Apalagi berkaca dari hasil pemilu tahun 1999, 2004 dan 2009, untuk mencapai angka kritis 30% keterwakilan perempuan sebagaimana diamanatkan Undang-undang, ternyata dalam tataran implikasinya masih sangat sulit diwujudkan. Pengalaman empirik menunjukkan bahwa perjuangan menuju ke arah itu memerlukan energi luar biasa, berupa pengawalan dan dukungan tak kenal lelah dari banyak pihak. Khususnya, gerakan perempuan serta berbagai aliansi dan koalisi masyarakat sipil perlu secara bersama-sama mengupayakan penguatan jaminan keterwakilan perempuan dalam UU Pemilihan Umum (Pemilu).

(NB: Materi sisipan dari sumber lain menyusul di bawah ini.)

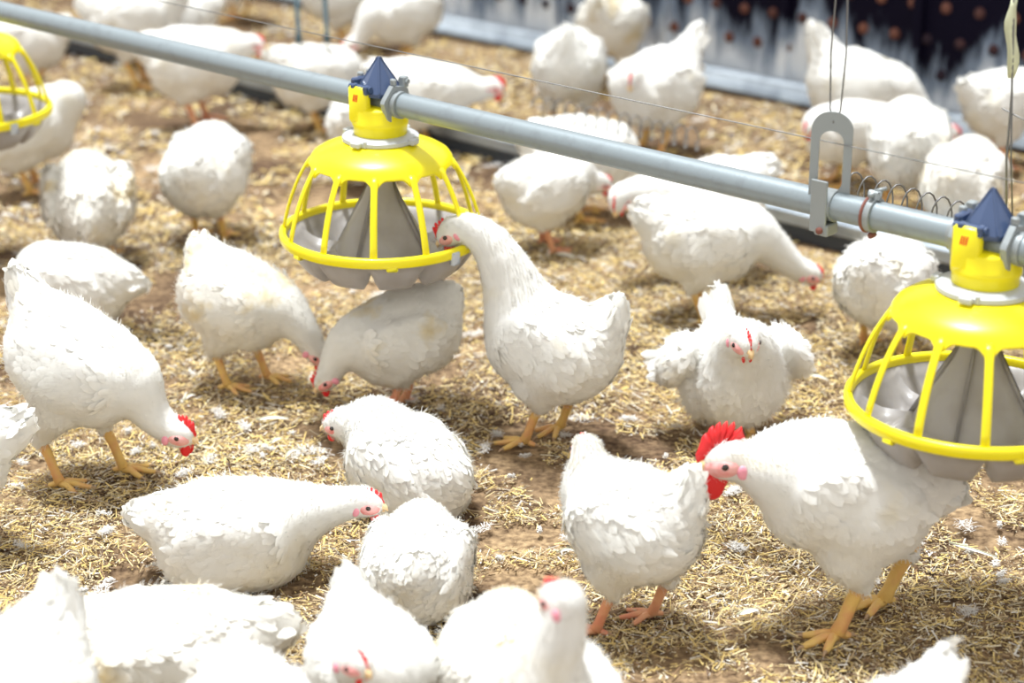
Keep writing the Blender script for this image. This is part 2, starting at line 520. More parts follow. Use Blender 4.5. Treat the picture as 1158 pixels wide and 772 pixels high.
def make_feeder(p, label, spin=0.0):
    root = empty('pan_feeder', (p[0], p[1], ZR), LANG)
    tag(root, label, 'feeder')
    # pan
    V, q = superpan(); w = MB(); w.add(V, q); w.out('pan', ['grey'], root)
    # inner feed cone with its ribs
    w = MB()
    w.lathe([(0.024, 0.172), (0.024, 0.100), (0.027, 0.086), (0.037, 0.062), (0.056, 0.028), (0.079, -0.012), (0.088, -0.032)], 48)
    w.lathe([(0.031, 0.172), (0.031, 0.136), (0.024, 0.126)], 40)
    for k in range(4):
        a = k * math.pi / 2 + 0.25
        c, s_ = math.cos(a), math.sin(a)
        prof = [(0.022, 0.105), (0.029, 0.088), (0.096, -0.030), (0.08, -0.03), (0.025, 0.07)]
        P = []
        for sd in (-0.0022, 0.0022):
            for r, z in prof: P.append((r * c - sd * s_, r * s_ + sd * c, z))
        P = np.array(P); nn = len(prof)
        qd = [(i, (i + 1) % nn, nn + (i + 1) % nn, nn + i) for i in range(nn)]
        w.add(P, qd, [(0, 2, 1), (0, 3, 2), (0, 4, 3), (5, 6, 7), (5, 7, 8), (5, 8, 9)])
    w.out('feed_cone', ['grey'], root)
    # grill: rim ring and dome
    w = MB()
    ring = []
    for a in np.linspace(0, 2 * np.pi, 12, endpoint=False):
        ca, sa = math.cos(a), math.sin(a)
        ring.append((RP + 0.0065 * np.sign(ca) * abs(ca) ** 0.6, 0.0095 * np.sign(sa) * abs(sa) ** 0.6))
    w.lathe(ring, 96, closed=True)
    for k in range(6):
        a = k * math.pi / 3 + 0.35
        R = [[math.cos(a), -math.sin(a), 0], [math.sin(a), math.cos(a), 0], [0, 0, 1]]
        w.box((RP * math.cos(a), RP * math.sin(a), -0.010), (0.012, 0.020, 0.010), R, bev=0.002)
    ro = w.out('rim_ring', ['yellow'], root)
    # dome: shallow cone with an arched lower edge between the struts
    NS = 12
    off = math.radians(spin)
    seg = 240; A = np.linspace(0, 2 * np.pi, seg, endpoint=False)
    tri = np.abs(((A - off) * NS / (2 * np.pi) + 0.5) % 1 - 0.5) * 2      # 0 at a strut, 1 between
    lip = 0.0115 * (1 - np.clip((tri - 0.18) / 0.45, 0, 1)) ** 2
    prof = [(0.062, 0.175), (0.074, 0.172), (0.094, 0.1655), (0.110, 0.1585), (0.122, 0.151), (0.1285, 0.142)]
    rows = []
    for th in (0, 0.003):
        rr = []
        for r, z in prof: rr.append(np.stack([(r - th) * np.cos(A), (r - th) * np.sin(A), np.full(seg, z - th)], -1))
        r_ = 0.1305 + lip * 0.4 - th
        rr.append(np.stack([r_ * np.cos(A), r_ * np.sin(A), 0.135 - lip + 0 * A - th], -1))
        rows.append(rr)
    allr = rows[0] + rows[1][::-1]
    V = np.concatenate(allr); q = []
    nR = len(allr)
    for i in range(nR):
        j = (i + 1) % nR
        for k in range(seg):
            k2 = (k + 1) % seg
            q.append((i * seg + k, i * seg + k2, j * seg + k2, j * seg + k))
    w = MB(); w.add(V, q); d = w.out('dome', ['yellow'], root); edges_sharp(d, 50)
    for k in range(NS):
        a = off + 2 * math.pi * k / NS
        w = MB()
        ts = np.linspace(0, 1, 9)
        P0, P1, P2, P3 = np.array([0.1265, 0.1385]), np.array([0.146, 0.118]), np.array([0.170, 0.064]), np.array([RP, 0.002])
        pts, rad = [], []
        for t in ts:
            p_ = (1 - t) ** 3 * P0 + 3 * t * (1 - t) ** 2 * P1 + 3 * t * t * (1 - t) * P2 + t ** 3 * P3
            pts.append((p_[0] * math.cos(a), p_[0] * math.sin(a), p_[1])); rad.append(0.0060 + 0.0022 * max(0, 1 - t / 0.25) + 0.0008 * t)
        radial = (math.cos(a), math.sin(a), 0)
        w.tube(pts, rad, seg=10, flat=0.5, upv=radial)
        w.out('strut', ['yellow'], root)
    # grey locking collar with lugs
    w = MB()
    w.lathe([(0.048, 0.187), (0.062, 0.186), (0.069, 0.182), (0.0695, 0.176), (0.066, 0.1735), (0.05, 0.1735)], 64)
    for k in range(4):
        a = k * math.pi / 2 + 0.15
        R = [[math.cos(a), -math.sin(a), 0], [math.sin(a), math.cos(a), 0], [0, 0, 1]]
        w.box((0.072 * math.cos(a), 0.072 * math.sin(a), 0.180), (0.014, 0.020, 0.010), R, bev=0.002)
        w.box((0.068 * math.cos(a + .22), 0.068 * math.sin(a + .22), 0.181), (0.006, 0.006, 0.012), R, bev=0.001)
    c = w.out('collar', ['ring'], root); edges_sharp(c)
    w = MB(); w.lathe([(0.05, 0.1745), (0.066, 0.1745), (0.066, 0.170), (0.05, 0.170)], 64, closed=True); w.out('gasket', ['trough_dark'], root)
    # yellow neck: round drum with a raised tongue that faces the camera
    w = MB()
    w.lathe([(0.0, 0.240), (0.040, 0.240), (0.0475, 0.236), (0.049, 0.232), (0.049, 0.212), (0.0505, 0.210), (0.0505, 0.204), (0.0485, 0.200),
             (0.0475, 0.184)], 56)
    nk = w.out('neck', ['yellow'], root); edges_sharp(nk, 40)
    # tongue stands off to the camera side of the pipe (local -y), a little upline
    w = MB()
    w.box((-0.012, -0.0385, 0.243), (0.044, 0.020, 0.066), bev=0.005)
    w.box((-0.012, -0.0300, 0.220), (0.048, 0.030, 0.030), bev=0.006)
    tg = w.out('tongue', ['yellow'], root); edges_sharp(tg, 60)
    # red mark of three slanted bars on the tongue
    w = MB()
    for k in (-1, 0, 1):
        x = -0.012 + k * 0.0042; y = -0.0489
        w.add([(x - 0.0030, y, 0.250), (x - 0.0002, y, 0.250), (x + 0.0022, y, 0.263), (x - 0.0006, y, 0.263),
               (x - 0.0030, y + .001, 0.250), (x - 0.0002, y + .001, 0.250), (x + 0.0022, y + .001, 0.263), (x - 0.0006, y + .001, 0.263)],
              [(0, 1, 2, 3), (4, 7, 6, 5), (0, 4, 5, 1), (1, 5, 6, 2), (2, 6, 7, 3), (3, 7, 4, 0)])
    mk = w.out('brand_mark', ['red'], tg, smooth=False)
    # navy cap: ridged cone with a hinged skirt
    w = MB()
    segc = 24; A = np.linspace(0, 2 * np.pi, segc, endpoint=False)
    oct_ = 1.0 / np.maximum(np.abs(np.cos((A % (np.pi / 4)) - np.pi / 8)), 0.9) * np.cos(np.pi / 8)
    rows = []
    for r, z in ((0.0012, 0.325), (0.0115, 0.310), (0.023, 0.293), (0.0345, 0.276), (0.041, 0.265), (0.041, 0.259), (0.032, 0.255)):
        rows.append(np.stack([r * oct_ * np.cos(A), r * oct_ * np.sin(A), np.full(segc, z)], -1))
    V = np.concatenate(rows + [np.array([[0, 0, 0.326]])])
    q = [(i * segc + k, (i + 1) * segc + k, (i + 1) * segc + (k + 1) % segc, i * segc + (k + 1) % segc) for i in range(6) for k in range(segc)]
    w.add(V, q, [(6 * 0 + 7 * segc, k, (k + 1) % segc) for k in range(segc)])
    for k in range(4):
        a = k * math.pi / 2 + math.pi / 4
        w.tube([(0.002 * math.cos(a), 0.002 * math.sin(a), 0.324), (0.040 * math.cos(a), 0.040 * math.sin(a), 0.2665)], 0.0022, seg=6)
    w.tube([(-0.036, -0.037, 0.273), (0.016, -0.037, 0.273)], 0.0055, seg=10)
    w.box((-0.036, -0.012, 0.272), (0.012, 0.040, 0.028), bev=0.003)
    w.box((-0.022, -0.040, 0.272), (0.010, 0.014, 0.016), bev=0.002); w.box((0.008, -0.040, 0.272), (0.010, 0.014, 0.016), bev=0.002)
    cp = w.out('cap', ['navy'], root); edges_sharp(cp, 25)
    # grey pipe clamps either side of the drum
    for sx in (-1, 1):
        w = MB()
        x = sx * 0.041
        pr = []
        for a in np.linspace(0, 2 * np.pi, 40, endpoint=False):
            ro_ = 0.0335 / max(abs(math.cos((a + 0.2) % (math.pi / 3) - math.pi / 6)), .5) * 0.94
            pr.append((math.cos(a), math.sin(a), ro_))
        V = []
        for rr, dx in ((0.0213, -0.005), ('o', -0.005), ('o', 0.005), (0.0213, 0.005)):
            for c_, s_, ro_ in pr:
                r_ = ro_ if rr == 'o' else rr
                V.append((x + dx, r_ * c_, 0.246 + r_ * s_))
        q = [(i * 40 + k, ((i + 1) % 4) * 40 + k, ((i + 1) % 4) * 40 + (k + 1) % 40, i * 40 + (k + 1) % 40) for i in range(4) for k in range(40)]
        w.add(V, q)
        w.box((x, 0.020, 0.283), (0.014, 0.014, 0.020), bev=0.002); w.box((x, -0.006, 0.286), (0.012, 0.008, 0.012), bev=0.002)
        w.tube([(x - 0.010, 0.020, 0.285), (x + 0.012, 0.020, 0.285)], 0.0045, seg=6)
        w.tube([(x + sx * 0.004, 0, 0.246), (x + sx * 0.016, 0, 0.246)], 0.0242, seg=32)
        cl = w.out('pipe_clamp', ['zinc'], root); edges_sharp(cl, 35)
    # pale latch on the rim
    a = math.radians(spin + 20)
    w = MB(); a = math.radians(-2.0)
    R = [[math.cos(a), -math.sin(a), 0], [math.sin(a), math.cos(a), 0], [0, 0, 1]]
    w.box(((RP + .004) * math.cos(a), (RP + .004) * math.sin(a), -0.008), (0.012, 0.018, 0.024), R, bev=0.002)
    w.out('rim_latch', ['ring'], root)
    return root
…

Sayangnya sampai saat ini yang terjadi, jumlah kandidat ideal keterwakilan perempuan Indonesia dalam lembaga perwakilan tidak mencapai rasio yang sama dengan jumlah penduduk berjenis kelamin perempuan. Hal ini didasari pemikiran bahwa peraturan perundang-undangan dan kebijakan yang mampu melindungi perempuan, tidak dapat dilepaskan dari kehadiran atau representasi yang mampu melindungi perempuan dalam lembaga penentu dan pengambil kebijakan, baik di pusat maupun daerah. Seperti keterangan Komisi Nasional Anti Kekerasan Terhadap Perempuan dalam rilisnya, terkait keterwakilan perempuan dalam Perubahan Undang-Undang Nomor 10 Tahun 2008 Tentang Pemilihan Umum Anggota Dewan Perwakilan Rakyat (DPR), Dewan Perwakilan Daerah (DPD) dan Dewan Perwakilan Rakyat Daerah (DPRD), pada Rabu (8/2). Ternyata bahwa keterwakilan perempuan di parlemen hanya 18% saja, atau 203 dari 560 orang anggota DPR, sementara berdasarkan hasil Sensus Penduduk 2010 yang dilakukan oleh Biro Pusat Statistik, jumlah perempuan Indonesia adalah sebesar 118.010.413 jiwa atau sekitar 49% dari total jumlah penduduk.

Kebijakan afirmatif untuk perempuan merupakan sebuah interaksi atas perlunya partisipasi politik yang luas dari seluruh kelompok masyarakat dalam pengambilan keputusan politik dengan institusi politik formal, yang juga berproses secara internal pasca otoritas yang panjang. Maka dari itu, kebijakan afirmatif perempuan dalam politik haruslah dilihat sebagai wilayah “proses bersama”. Proses tersebut penting baik bagi perempuan sebagai warga negara, gerakan/organisasi perempuan sebagai motor penggerak kemajuan perempuan, partai politik sebagai institusi rekrutmen dan seleksi penyelenggara Negara, maupun bagi rakyat sebagai pemangku kepentingan utama dari berbagai proses politik beserta.

:::
saya batasi sampai di sini, meskipun tak akan pernah puas dan butuh lebih banyak dan lebih sering lagi mengingatkan mereka yang lupa atau memang tidak memahami.